Docteur Marcel GuitoukoulouLes Dépêches de Brazzaville : De plus en plus, le débat sur la révision ou non de la Constitution du 20 janvier 2002 s’amplifie dans les milieux politiques congolais. Quel est votre point de vue sur cette question  ?

Marcel Guitoukoulou  : Je suis radicalement opposé à la révision constitutionnelle. D’ailleurs, la question ne devrait pas se poser d’autant plus que la Constitution est la règle, c’est la fondation de l’édifice Congo. S’il faudrait chaque fois craqueler la fondation, l’édifice va finir par s’écrouler. C’est une Constitution qui a été édictée par la majorité actuelle, voulue par le président de la République. Même si, personnellement, je ne partage pas les fondamentaux de ce texte constitutionnel, mais en tout cas pour une fois j’en suis gré au président de la République parce que cette Constitution ouvre aux Congolais la voie à une transition politique apaisée. Et je l’appelle de tous mes vœux parce que pour une fois dans notre pays nous avons la possibilité de voir s’installer le processus de l’alternance au pouvoir. La Constitution stipule que le chef de l’État ne peut briguer un troisième mandat mais aussi qu’avec plus de 70 ans, il ne peut plus concourir. À l’impossible nul n’est tenu. Ceci revient à dire que je compte sur  son esprit patriotique pour ne pas embraser le pays, d’autant plus qu’il est, à en croire tous ses discours, très attaché à la paix. Or, la paix c’est aussi le respect de la Constitution et un gage de bonne volonté et d’ambiance positive pour les affaires que nous donnons aux investisseurs étrangers. Nous ne devons pas donner l’impression d’un pays toujours sur le qui vive, à la remorque d’une éventuelle contestation. Mais, ce débat, je l’espère, n’anime que certains états-majors et esprits mal intentionnés. Je pense que le président de la République est plus bienveillant et sait que nul n’est indispensable. Il a fait ce qu’il a pu, au peuple congolais de le remercier. Moi, je le remercie vivement en considérant tout ce qu’il y a eu de bon et de mal. Je pense que le la vie est comme cela mais là, le moment est venu de dire : « j’ai servi mais aussi, il faut que je passe la main ».

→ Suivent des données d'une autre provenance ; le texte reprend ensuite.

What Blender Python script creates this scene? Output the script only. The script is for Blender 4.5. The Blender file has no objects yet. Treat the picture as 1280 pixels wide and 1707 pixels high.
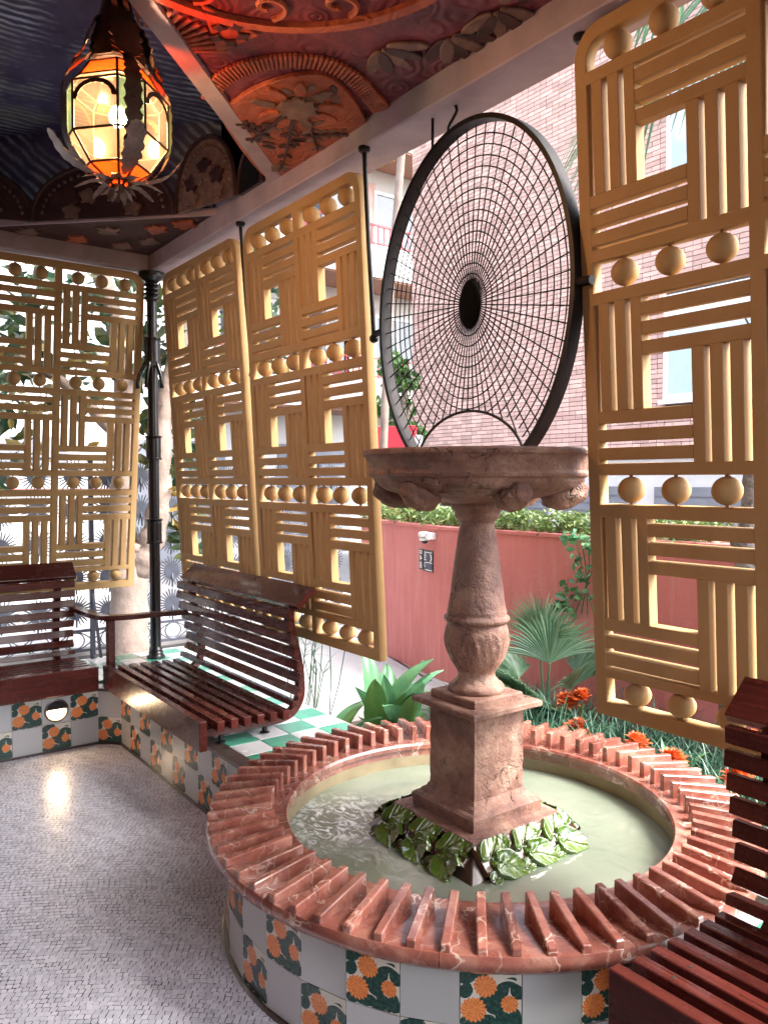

LDB : Partagez-vous le constat de certains observateurs qui pensent que l’opposition congolaise est désunie  ?

MG  : L’opposition congolaise n’existe pas. Car si elle existait, depuis quelques années déjà, elle aurait réussi au moins à dire au peuple congolais qu’il y a un projet alternatif. À ce jour, ce sont des voix disparates qui se réclament de l’opposition. Ce que j’appelle opposition moi, c’est l’ensemble des forces politiques qui veulent vraiment bâtir le changement. Un changement fondé sur la rupture, le dépassement de soi et qui remette l’homme au centre de la gestion des affaires. Pour l’instant, ce discours je ne l’entends pas. Tout le monde se lance dans un débat constitutionnel y compris au sein de l’opposition qui devrait avoir intérêt à ce que les textes soient respectés comme tels. C’est désolant de constater que certains dans l’opposition chantent également le même refrain du changement constitutionnel ce qui vient conforter l’idée très répandue dans la population que les hommes politiques ne servent que leurs propres intérêts parce que, à y regarder de près, au sein de l’opposition actuelle, beaucoup sont également frappés par l’article de la Constitution qui stipule qu’au-delà de 70 ans, l’on ne peut pas aller aux élections présidentielles. Donc, je demande à tous ceux qui pensent que l’heure de l’alternance politique est arrivée, que l’heure de la rupture a sonné de faire bloc ensemble.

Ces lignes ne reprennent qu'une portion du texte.